2016年6月3日金曜日

カテゴリ6ケーブル(cat.6)の自作を業者がお勧めしない理由

インフラ屋に「カテ6ケーブル自作は難しいか」と聞くと、間違いなく「難しい」という答えが返ってくる。
初めは「カテ5と同じ作りなのだから、作れないはずは無い」と思うだろうが、まあ、後悔することになる。
作れないわけでは無いが、作りたくない、という、なかなかやっかいなケーブルである。

何が難しいのかというと
・ケーブルが扱いにくい
とにかく固い。十字介在物がアルのに加えて、8本がよってあるので、固すぎてケーブルの取り回しが兎に角面倒である。

・作りがシビア
十字介在物は根っこで綺麗に切らないとRJ45コネクタに刺さってくれないし、撚りを綺麗に戻して、ジャストな長さで切らないと、
コネクタが刺さるのを拒否する。
カテゴリ5eなら、若干のずれは許容されたが、カテゴリ6はその「アソビ」が無い。

・リンクアップしない
語弊がある書き方だが、上記のようなシビアさがあり、きちんと施工しないと予定の速度でリンクアップしてくれない。
10Gネットワーク環境を作ろうとしてはまった所である。

・真面目に作ってある
エレコムのLANケーブルは、撚りが乱雑なことで有名(うーん)だが、カテゴリ6は全て綺麗に撚ってある。
ケーブルの太さも、各社ばらばらだが、cat.5eと比べてけして細くはない。
しかも十字介在物のせいで、配線が外皮よりになっているので、皮むき工具でCat.5eと同じようにやると、即傷が付く。

・色んな所で力まざるを得ない
何故か、cカテ5よりもカテ6の方が力がいる。ケーブルが固い、撚りをほどく際に指先を使う等、結構力が要る。

・高い
無駄に部材が高いので(コネクタ一個50円~100円とか)、カテ5のように、失敗したら切ればいいや、なんて言えない。
かしめるので、一期一会になる。
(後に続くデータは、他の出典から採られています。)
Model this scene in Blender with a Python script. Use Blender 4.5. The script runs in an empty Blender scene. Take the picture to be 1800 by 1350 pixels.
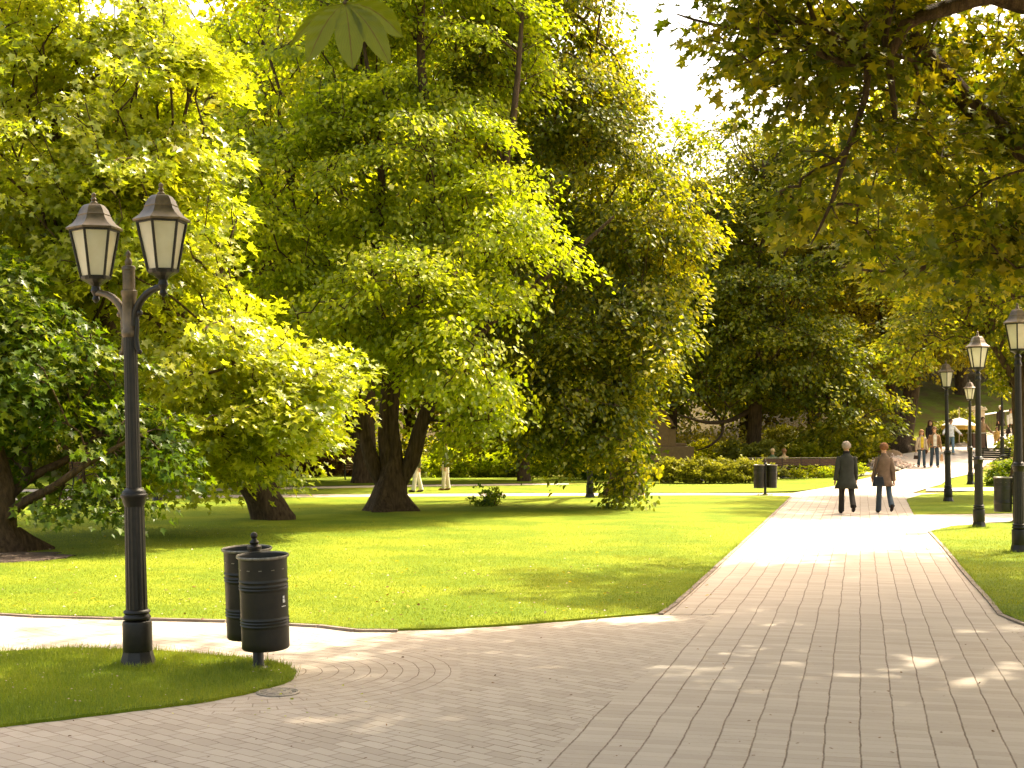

失敗したら100円玉が消えていく。

これを見た後でも、どうしても作りたいならば、以下のtipsが役に立つかもしれない。


■カテゴリー5で慣れる
基本的に、カテゴリー6以上のカテゴリケーブルは、カテゴリ5のケーブルを余裕で作れる人にしか勧めない。
要領は同じで、条件がシビアになっているというだけである。

■工具は良い工具を使う
基本的に、カテゴリー5を作るときの工具で良い。
が、かしめ工具はラチェット式の方が良い。
カテ5の感覚でかしめると、不良で速度が出ないことがある。
僕はHT-210Cを常用しているが、これにはラチェットが付いていないのでお勧めしない。
因みにサンワサプライも販売しているが、元々台湾の会社だったはずで、色んな会社が売っている。
慣れればこれでも出来なくは無いが・・・腱鞘炎に注意すること。

■ケーブルストリッパーは使わない
上記のように、外皮に対してぱんぱんになっているモノが多いので、ケーブルストリッパーだと内部配線に傷を付けてしまうことが多い。
ニッパーで被覆をはがせるようになった方が良い。
お勧めはフジ矢の電工名人強力ニッパ(VA線が切れるやつ)。
http://www.fujiya-kk.com/ja/products/194/

1つあれば、ずっと使えるだろう。
また、こいつも結構切れるタイプなので、ある程度切れ込みが入ったら、力任せに引っこ抜くというのをお勧めしたい。
これなら傷が入る可能性を最小限に抑えられる。

■テスト用のPCやハブを用意する
安いケーブルチェッカーでは、速度が出ているかどうか確認出来ない。
必ず用意しておいた方が良い。敷設後に速度が出ないとか、最悪である。

■逆相巻きはマスターすること
ケーブルが固いが、撚り線なので、癖が付くと敷設がすごく面倒になる。
出来れば、箱から出した際に、一度逆相巻きして綺麗な癖付け(もしくは癖取り)をした方が良い。
また、ケーブル折れに関しても結構シビアなので(折れたら10Gでリンクアップしなくなったり)、これは押さえておきたい。

■手袋を付けて作業する
これが一番かもしれない。
やってて分かってくるが、上記のように、以外に力が要る。
そこで、滑り止め付きの手袋をお勧めする。
これがあれば、以下のことが楽に出来て、腱鞘炎になり辛いだろう。
おすすめは、ユニワールドが代理店している「ワンダーグリップ」シリーズ。
http://www.wondergrip.net/
おすすめはWG1850か、WG1837。
指先が使えるので非常に使いやすい。
但し、耐久性はさほど無いので、破れたら(ニトリルゴムが取れだしたら)買い換えを考えよう。
安いのでそんなに躊躇せず買える。一双で250~350円位。

■一日○本までと決める
一日20本作ると、1週間で全治2ヶ月の腱鞘炎(らしきもの)になる。
僕は指の第二関節と第三関節、手首が恐ろしいことになり、整形外科に通うことになった。
経験則から、一日10本が限度くらいにしておいた方が良い。
10本でも多いか・・・。
カテ5ならこんな事は無かったが、6はやけに力が要る。
甘く見ていると手痛いしっぺ返しを食らう。

■被覆の長さや、ケーブル切断に注意する
配線を何センチ残すか、ケーブルは線に対して垂直に切れているかが非常に重要になる。
外皮を剥くときは、5センチ以上出して、3~3.5cm最後に切るのが正しい。
また、外皮の伸縮も考慮しながら「うまくやる」しかない。

兎に角遊びが無いので、カテゴリ5で慣れていないと、散財することになる。